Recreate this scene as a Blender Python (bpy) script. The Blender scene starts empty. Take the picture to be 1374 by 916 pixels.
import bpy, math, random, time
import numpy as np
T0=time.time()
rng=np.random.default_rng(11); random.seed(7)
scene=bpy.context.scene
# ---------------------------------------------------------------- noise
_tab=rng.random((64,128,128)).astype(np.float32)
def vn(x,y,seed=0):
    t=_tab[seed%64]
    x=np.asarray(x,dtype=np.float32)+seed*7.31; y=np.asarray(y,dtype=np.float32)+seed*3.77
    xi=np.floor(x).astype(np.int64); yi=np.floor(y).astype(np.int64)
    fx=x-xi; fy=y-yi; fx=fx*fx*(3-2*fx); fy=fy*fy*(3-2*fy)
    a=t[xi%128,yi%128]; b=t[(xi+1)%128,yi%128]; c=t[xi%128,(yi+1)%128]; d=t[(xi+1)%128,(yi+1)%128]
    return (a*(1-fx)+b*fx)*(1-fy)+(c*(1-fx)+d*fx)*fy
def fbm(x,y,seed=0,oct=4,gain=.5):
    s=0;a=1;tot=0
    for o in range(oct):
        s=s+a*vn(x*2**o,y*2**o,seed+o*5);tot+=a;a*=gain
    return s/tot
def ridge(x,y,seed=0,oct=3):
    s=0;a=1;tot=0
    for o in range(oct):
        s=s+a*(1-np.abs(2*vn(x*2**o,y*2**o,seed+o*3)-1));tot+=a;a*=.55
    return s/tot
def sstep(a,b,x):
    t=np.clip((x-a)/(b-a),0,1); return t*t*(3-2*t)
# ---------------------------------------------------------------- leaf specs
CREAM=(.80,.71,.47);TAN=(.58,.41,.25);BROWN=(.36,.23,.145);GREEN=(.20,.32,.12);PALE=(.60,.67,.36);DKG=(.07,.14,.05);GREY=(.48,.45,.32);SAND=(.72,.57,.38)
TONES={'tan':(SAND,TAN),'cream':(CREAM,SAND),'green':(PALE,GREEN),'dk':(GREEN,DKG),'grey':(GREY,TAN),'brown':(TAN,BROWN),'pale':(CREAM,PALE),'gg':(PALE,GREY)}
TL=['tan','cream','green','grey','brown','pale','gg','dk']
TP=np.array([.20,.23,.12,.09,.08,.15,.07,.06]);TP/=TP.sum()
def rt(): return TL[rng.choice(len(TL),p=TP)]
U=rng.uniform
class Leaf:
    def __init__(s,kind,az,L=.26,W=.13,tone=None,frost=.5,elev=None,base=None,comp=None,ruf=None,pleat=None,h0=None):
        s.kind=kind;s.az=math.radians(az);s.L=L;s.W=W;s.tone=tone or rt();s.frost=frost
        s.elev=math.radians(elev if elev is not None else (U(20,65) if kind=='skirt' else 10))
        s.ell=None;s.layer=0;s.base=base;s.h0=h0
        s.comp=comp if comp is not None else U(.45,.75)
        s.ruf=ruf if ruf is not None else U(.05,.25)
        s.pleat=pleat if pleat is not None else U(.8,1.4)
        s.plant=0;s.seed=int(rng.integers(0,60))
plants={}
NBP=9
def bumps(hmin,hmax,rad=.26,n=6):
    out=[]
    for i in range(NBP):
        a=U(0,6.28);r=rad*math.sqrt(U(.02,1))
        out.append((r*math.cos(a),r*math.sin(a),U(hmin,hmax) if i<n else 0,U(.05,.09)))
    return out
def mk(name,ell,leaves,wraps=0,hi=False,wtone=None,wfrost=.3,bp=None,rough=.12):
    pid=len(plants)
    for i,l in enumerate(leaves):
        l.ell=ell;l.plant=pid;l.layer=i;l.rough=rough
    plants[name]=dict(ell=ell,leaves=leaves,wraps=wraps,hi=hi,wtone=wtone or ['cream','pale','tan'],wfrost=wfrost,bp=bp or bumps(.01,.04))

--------

:: Challenge ::
Reproduce the material above, every line of it, exactly.

:: Task result ::
Recreate this scene as a Blender Python (bpy) script. The Blender scene starts empty. Take the picture to be 1374 by 916 pixels.
import bpy, math, random, time
import numpy as np
T0=time.time()
rng=np.random.default_rng(11); random.seed(7)
scene=bpy.context.scene
# ---------------------------------------------------------------- noise
_tab=rng.random((64,128,128)).astype(np.float32)
def vn(x,y,seed=0):
    t=_tab[seed%64]
    x=np.asarray(x,dtype=np.float32)+seed*7.31; y=np.asarray(y,dtype=np.float32)+seed*3.77
    xi=np.floor(x).astype(np.int64); yi=np.floor(y).astype(np.int64)
    fx=x-xi; fy=y-yi; fx=fx*fx*(3-2*fx); fy=fy*fy*(3-2*fy)
    a=t[xi%128,yi%128]; b=t[(xi+1)%128,yi%128]; c=t[xi%128,(yi+1)%128]; d=t[(xi+1)%128,(yi+1)%128]
    return (a*(1-fx)+b*fx)*(1-fy)+(c*(1-fx)+d*fx)*fy
def fbm(x,y,seed=0,oct=4,gain=.5):
    s=0;a=1;tot=0
    for o in range(oct):
        s=s+a*vn(x*2**o,y*2**o,seed+o*5);tot+=a;a*=gain
    return s/tot
def ridge(x,y,seed=0,oct=3):
    s=0;a=1;tot=0
    for o in range(oct):
        s=s+a*(1-np.abs(2*vn(x*2**o,y*2**o,seed+o*3)-1));tot+=a;a*=.55
    return s/tot
def sstep(a,b,x):
    t=np.clip((x-a)/(b-a),0,1); return t*t*(3-2*t)
# ---------------------------------------------------------------- leaf specs
CREAM=(.80,.71,.47);TAN=(.58,.41,.25);BROWN=(.36,.23,.145);GREEN=(.20,.32,.12);PALE=(.60,.67,.36);DKG=(.07,.14,.05);GREY=(.48,.45,.32);SAND=(.72,.57,.38)
TONES={'tan':(SAND,TAN),'cream':(CREAM,SAND),'green':(PALE,GREEN),'dk':(GREEN,DKG),'grey':(GREY,TAN),'brown':(TAN,BROWN),'pale':(CREAM,PALE),'gg':(PALE,GREY)}
TL=['tan','cream','green','grey','brown','pale','gg','dk']
TP=np.array([.20,.23,.12,.09,.08,.15,.07,.06]);TP/=TP.sum()
def rt(): return TL[rng.choice(len(TL),p=TP)]
U=rng.uniform
class Leaf:
    def __init__(s,kind,az,L=.26,W=.13,tone=None,frost=.5,elev=None,base=None,comp=None,ruf=None,pleat=None,h0=None):
        s.kind=kind;s.az=math.radians(az);s.L=L;s.W=W;s.tone=tone or rt();s.frost=frost
        s.elev=math.radians(elev if elev is not None else (U(20,65) if kind=='skirt' else 10))
        s.ell=None;s.layer=0;s.base=base;s.h0=h0
        s.comp=comp if comp is not None else U(.45,.75)
        s.ruf=ruf if ruf is not None else U(.05,.25)
        s.pleat=pleat if pleat is not None else U(.8,1.4)
        s.plant=0;s.seed=int(rng.integers(0,60))
plants={}
NBP=9
def bumps(hmin,hmax,rad=.26,n=6):
    out=[]
    for i in range(NBP):
        a=U(0,6.28);r=rad*math.sqrt(U(.02,1))
        out.append((r*math.cos(a),r*math.sin(a),U(hmin,hmax) if i<n else 0,U(.05,.09)))
    return out
def mk(name,ell,leaves,wraps=0,hi=False,wtone=None,wfrost=.3,bp=None,rough=.12):
    pid=len(plants)
    for i,l in enumerate(leaves):
        l.ell=ell;l.plant=pid;l.layer=i;l.rough=rough
    plants[name]=dict(ell=ell,leaves=leaves,wraps=wraps,hi=hi,wtone=wtone or ['cream','pale','tan'],wfrost=wfrost,bp=bp or bumps(.01,.04))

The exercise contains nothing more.